Trump Should Be Interviewed By Mueller, Most Republicans Believe: New Poll

President Donald Trump speaks as he stops by a Conversations with the Women of America panel at the South Court Auditorium of Eisenhower Executive Office Building January 18, 2018 in Washington, DC. Getty Images/Alex Wong

A huge swath of Republicans believes President Donald Trump, if asked, should cooperate and sit down for an interview with the special counsel investigating alleged collusion between the billionaire's election campaign and Russia, according to a new poll released Thursday morning.

Seventy-three percent of Republicans, who have largely approved of Trump's work in office, thought Trump should oblige Special Counsel Robert Mueller's potential request for an interview, the CBS News poll showed.

Ninety-two percent of Democrats and 85 percent of independents gave the same answer.

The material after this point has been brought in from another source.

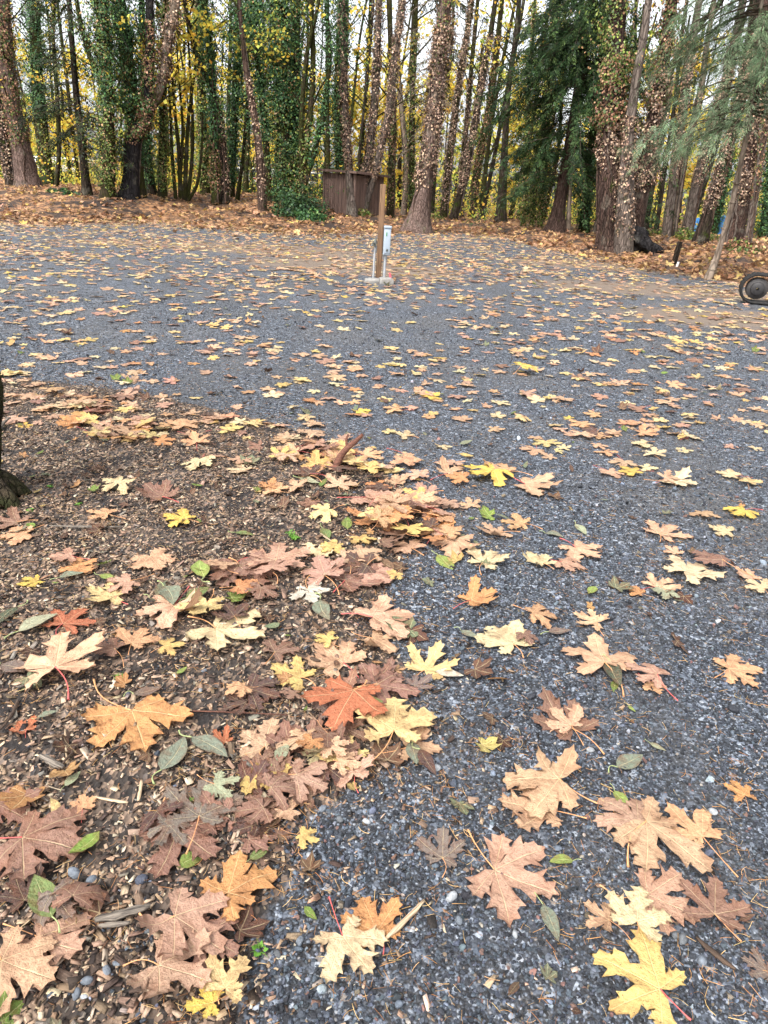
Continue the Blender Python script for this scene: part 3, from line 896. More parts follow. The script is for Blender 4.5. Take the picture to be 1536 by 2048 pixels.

Overall, 84 percent of Americans though Trump should cooperate.

It's unclear why Republicans want Trump to cooperate, especially given his characterization of the Trump-Russia scandal as a "witch hunt" and "fake news."

While Trump's overall approval ratings have been historically poor, the president never saw his rating by Republicans fall below 77 percent, according to Gallup. The latest rating among Republicans was 81 percent, which was down from 89 percent a year ago around this time.

The new results follow recent reports about Mueller's supposed interest in interviewing the president, and Trump's lawyers unsure if they should allow their client to face questioning for an investigation that has dogged his first year in office. If an interview was agreed to, the president's attorneys are also reportedly concerned about its length and where and when it would take place.

However, Republicans did not show as much support when asked if Trump should allow the investigation to continue. Fifty-six percent of those who identified as GOP members said Trump should let the probe proceed, compared to 86 percent of Democrats and 74 percent of independents.

Trump cannot directly fire Mueller but fellow Republican lawmakers have clamored for the special counsel to either be removed or end his investigation immediately. Reports have indicated that Trump's personal lawyers relayed to him that the investigation could be near its conclusion.

Mueller, meanwhile, hired one attorney experienced in cyber crimes from the Justice Department's computer crime and intellectual-property team, as recently as November, The Washington Post reported last week.The addition was viewed as a sign that Mueller's probe is far from over.

One of Trump's attorney's, Ty Cobb, recently told CBS that the president was "very eager" to talk with Mueller. Cobb also said he believed the inquiry would end in the next four to six weeks.